Hynix and Micron yesterday signed a non-binding MOU, which if fulfilled, could see the conclusion of one of Asia's most engrossing corporate sagas.
According to press releases from both companies, the agreement states that Micron will purchase Hynix's memory business in exchange for 108.6 million shares in Micron common stock. Given that Micron's closing price on Friday was around $29.5, this equates to an overall purchase price of $3.2 billion. Micron will also invest $200 million in cash for 15% of Hynix's other businesses.
In addition, Korean lenders - effectively Hynix's shareholders - will invest $1.5 billion in "long term financing for use by Micron in its Korean based operations".
At first glance, this deal must make all involved in the saga breathe a sigh of relief, as it looks as if it is coming to a close. But on closer inspection a dread fear might overtake them. This deal is fraught with risks for the creditors/shareholders of Hynix and unless some real strong-arming goes on behind the scene, there is bound to be some drawn out Korean haggling just waiting around the corner.
According to sources close to the deal, the shares that the Hynix lenders will be receiving will only be redeemable in three years time. Furthermore, after that period the shares will have to be sold, hard underwritten, in one block. The market risk of holding Micron stock for three years is large enough without the difficulties of then monetizing the stake through a single sale at the end.
The sources close to the deal also suggest that the $1.5 billion loan is a long-term facility รป suggesting more than three years. They also suggest that the interest paid on this loan will be capped at 5%, not the Libor +2% that has been rumoured in the Korean press.
However, sources close to Micron refuse to confirm the details of these smaller points. Steven Appleton, President and CEO of the company did admit that "there remain additional details to be negotiated before a definitive agreement can be reached". If there are further negotiations, they will likely surround these issues.
Given that Korean banks are known as the greatest hagglers since Marvin's parents, it seems strange that after five months of intense negotiations, a deal such as this should emerge. The banks look to be essentially taking a long-term leveraged play on Micron stock, which, as it will now become the largest semiconductor company in the world, is a play on the industry.
According to Jo Dutton, head of technology research at UBS Warburg in Korea, the semiconductor market is experiencing some weakness at present. "The supply cuts we saw last year have ended and there is seasonally weak PC demand from consumers. This has resulted in 5% price cuts [in DRAM memory prices] in April."
It is an extremely volatile business. The market risks of running a three year fixed position alongside a low return debt exposure are huge. It would be hard to find a portfolio manager who would agree to such terms.
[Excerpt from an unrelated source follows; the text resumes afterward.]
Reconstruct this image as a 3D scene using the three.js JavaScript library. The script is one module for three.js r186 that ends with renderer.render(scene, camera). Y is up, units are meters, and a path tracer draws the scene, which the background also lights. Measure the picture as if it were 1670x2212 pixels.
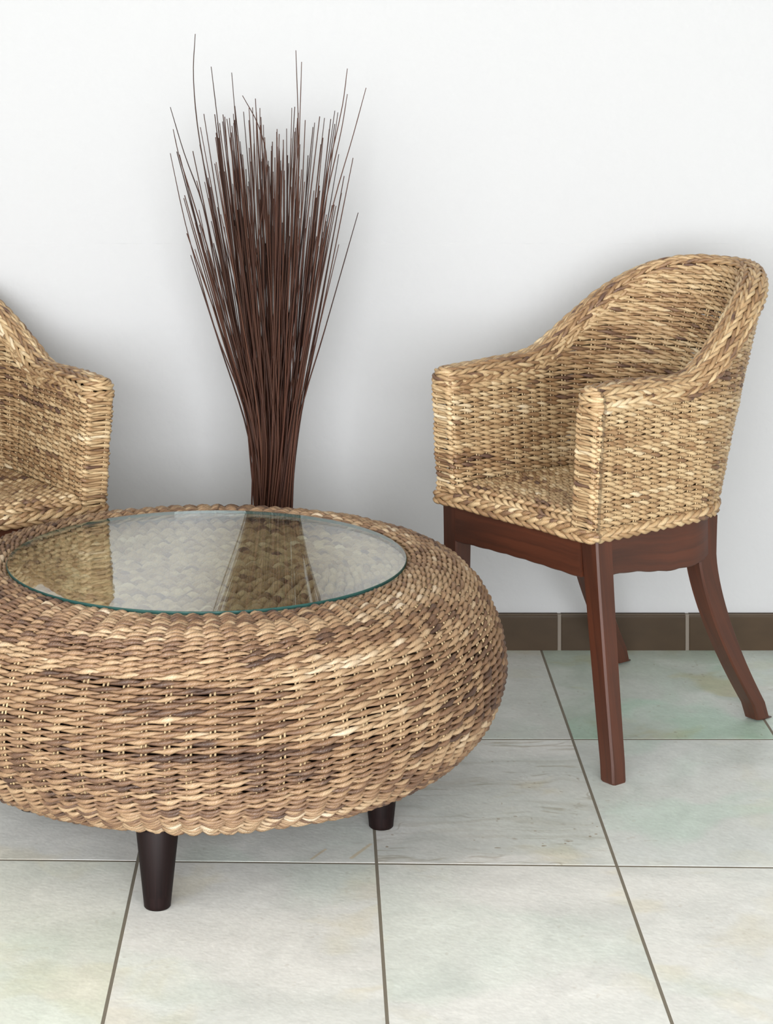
import * as THREE from 'three';
import { RectAreaLightUniformsLib } from 'three/addons/lights/RectAreaLightUniformsLib.js';
import { RoundedBoxGeometry } from 'three/addons/geometries/RoundedBoxGeometry.js';
import { mergeGeometries } from 'three/addons/utils/BufferGeometryUtils.js';

// ------------------------------------------------------------------ camera, light, exposure
const scene = new THREE.Scene();
const renderer = new THREE.WebGLRenderer({ antialias: true });
renderer.toneMapping = THREE.LinearToneMapping;
renderer.toneMappingExposure = 1.0;
renderer.shadowMap.enabled = true;
RectAreaLightUniformsLib.init();

const camera = new THREE.PerspectiveCamera(27.04, 1670 / 2212, 0.05, 60);   // a level view camera with a falling front
camera.position.set(0, 1.4, 0);
camera.lookAt(0, 1.4, -1);
camera.setViewOffset(1670, 2212, 145, 1066, 1670, 2212);
camera.updateProjectionMatrix();

scene.background = new THREE.Color(0.80, 0.90, 1.0);           // overcast daylight outside the openings
scene.backgroundIntensity = 1.0;
// daylight entering by the wide terrace door on the left
const DOOR = { z0: -2.4, z1: 1.3, y0: 0.03, y1: 2.35, x: -2.6 };
const dayLight = new THREE.RectAreaLight(new THREE.Color(1.0, 0.985, 0.96), 3.5, DOOR.z1 - DOOR.z0, DOOR.y1 - DOOR.y0);
dayLight.position.set(DOOR.x - 0.02, (DOOR.y0 + DOOR.y1) / 2, (DOOR.z0 + DOOR.z1) / 2);
dayLight.lookAt(5, (DOOR.y0 + DOOR.y1) / 2, (DOOR.z0 + DOOR.z1) / 2);
scene.add(dayLight);
// and by the glazed doors in the wall behind the camera
const PANE = { x0: -2.5, x1: 2.4, y0: 0.03, y1: 2.6, z: 2.2 };
const backLight = new THREE.RectAreaLight(new THREE.Color(0.97, 0.985, 1.0), 14, PANE.x1 - PANE.x0, PANE.y1 - PANE.y0);
backLight.position.set((PANE.x0 + PANE.x1) / 2, (PANE.y0 + PANE.y1) / 2, PANE.z + 0.02);
backLight.lookAt((PANE.x0 + PANE.x1) / 2, (PANE.y0 + PANE.y1) / 2, -5);
scene.add(backLight);

// ------------------------------------------------------------------ helpers
function rng(seed) { let a = seed >>> 0; return () => { a = (a + 0x6D2B79F5) | 0; let t = Math.imul(a ^ (a >>> 15), 1 | a); t = (t + Math.imul(t ^ (t >>> 7), 61 | t)) ^ t; return ((t ^ (t >>> 14)) >>> 0) / 4294967296; }; }
const V = (x, y, z) => new THREE.Vector3(x, y, z);
const lerp = (a, b, t) => a + (b - a) * t;
const clamp = (x, a, b) => Math.min(b, Math.max(a, x));
const sstep = (a, b, x) => { const t = clamp((x - a) / (b - a), 0, 1); return t * t * (3 - 2 * t); };
function hash2(ix, iy, s) { let h = Math.imul(ix, 374761393) ^ Math.imul(iy, 668265263) ^ Math.imul(s, 2246822519); h = Math.imul(h ^ (h >>> 13), 1274126177); return ((h ^ (h >>> 16)) >>> 0) / 4294967296; }
function noise2(x, y, s = 0) {
  const ix = Math.floor(x), iy = Math.floor(y); let fx = x - ix, fy = y - iy;
  fx = fx * fx * (3 - 2 * fx); fy = fy * fy * (3 - 2 * fy);
  const a = hash2(ix, iy, s), b = hash2(ix + 1, iy, s), c = hash2(ix, iy + 1, s), d = hash2(ix + 1, iy + 1, s);
  return a + (b - a) * fx + (c - a) * fy + (a - b - c + d) * fx * fy;
}
function fbm(x, y, s, oct = 4) { let v = 0, a = 0.5, n = 0; for (let i = 0; i < oct; i++) { v += a * noise2(x, y, s + i * 17); n += a; x *= 2.03; y *= 2.03; a *= 0.5; } return v / n; }
function ladder(xs, ys, x) { if (x <= xs[0]) return ys[0]; for (let i = 1; i < xs.length; i++) if (x <= xs[i]) { const t = (x - xs[i - 1]) / (xs[i] - xs[i - 1]); return lerp(ys[i - 1], ys[i], t); } return ys[ys.length - 1]; }

const used = {};
function numbered(name) { const n = used[name] = (used[name] ?? -1) + 1; return n ? `${name}_${String(n).padStart(3, '0')}` : name; }
function mesh(name, geometry, material, parent) {
  const m = new THREE.Mesh(geometry, material); m.name = name; m.castShadow = m.receiveShadow = true;
  (parent ?? scene).add(m); return m;
}
function part(name, geometry, material, parent) {
  const n = parent.userData_count ??= {}; n[name] = (n[name] ?? -1) + 1;
  return mesh(n[name] ? `${name}_${String(n[name]).padStart(3, '0')}` : name, geometry, material, parent);
}
function struct(name, geometry, material) { const m = mesh(numbered(name), geometry, material); m.userData.kind = 'structure'; return m; }
function thing(name, label, category, x, z, turn = 0, group) {
  const o = new THREE.Group(); o.name = numbered(name); o.position.set(x, 0, z); o.rotation.y = turn;
  o.userData = { label, category }; if (group) o.userData.group = group; scene.add(o); return o;
}
function dataTexture(w, h, fn, { srgb = false, repeat = true } = {}) {
  const d = new Uint8Array(w * h * 4);
  for (let y = 0; y < h; y++) for (let x = 0; x < w; x++) { const c = fn(x / w, y / h), i = (y * w + x) * 4; d[i] = clamp(c[0], 0, 1) * 255; d[i + 1] = clamp(c[1], 0, 1) * 255; d[i + 2] = clamp(c[2], 0, 1) * 255; d[i + 3] = 255; }
  const t = new THREE.DataTexture(d, w, h, THREE.RGBAFormat);
  t.magFilter = THREE.LinearFilter; t.minFilter = THREE.LinearMipmapLinearFilter; t.generateMipmaps = true;
  if (repeat) t.wrapS = t.wrapT = THREE.RepeatWrapping;
  if (srgb) t.colorSpace = THREE.SRGBColorSpace;
  t.needsUpdate = true; return t;
}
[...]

What is interesting is why the Hynix creditors signed this deal. Here lies the intrigue. Until recently, the Micron negotiations were led by Korea Exchange Bank in its position as the chair of the Hynix Creditors Council. Four weeks ago the representatives from the Council went to the US to meet with Micron. There, KEB resigned its position as the leader of this group. Hanvit Bank's president, Lee Duk Hoon, took over the Council's leadership and since then, things have moved swiftly to this conclusion.
The fact is that KEB is 32.54% owned by Commerzbank and KEB's departure from leading these negotiations can only be an indication that they did not like the way they were going. Indeed Commerzbank has two out of the seven KEB board seats, including the position of deputy president. Herr Manfred Drost, who is also head of the loan committee, holds this position.
Hanvit, on the other hand is part of the Woori Financial Group. And this is 100% Korean government owned. It acts on the behest of the government, its sole shareholder. Its shareholders' best interests undoubtedly lie in getting this deal done. The damage to the overall image of Korea by such drawn out sagas as Hynix, has been severe. The government is well aware of this and so has been moving to get the mess cleared up.
Responding to queries from FinanceAsia, Yeoun-Sun Kang, the foreign press spokesperson of the Ministry of Finance and Economy says, "While we do not comment on specific companies, all the pending corporate deals have created large uncertainty in our markets. So it is the government's intention to wrap them up as soon as possible."
Micron and Hynix now aim to get the deal finalized and closed by April 30. For this to happen they need to get the approval of: the Hynix Creditors Council; the board of Hynix; and the board of Micron. They will then need the assent of: the US antitrust authorities; the EU antitrust authorities; and Hynix's long suffering shareholders.
Hopefully these will all be forthcoming. The semiconductor industry, as well as Korea Inc needs this deal to be done. There is just a nagging feeling that the fat lady has not yet sung. She might be limbering up in the wings, but Korean banks have a remarkable ability to negotiate right till the last drop of soju is left in their blood. The sense is that the government is forcing their hands on this one. In the process it is forcing through a deal that on paper looks better for the foreign acquirer than the domestic owners. Who says Korea has not changed?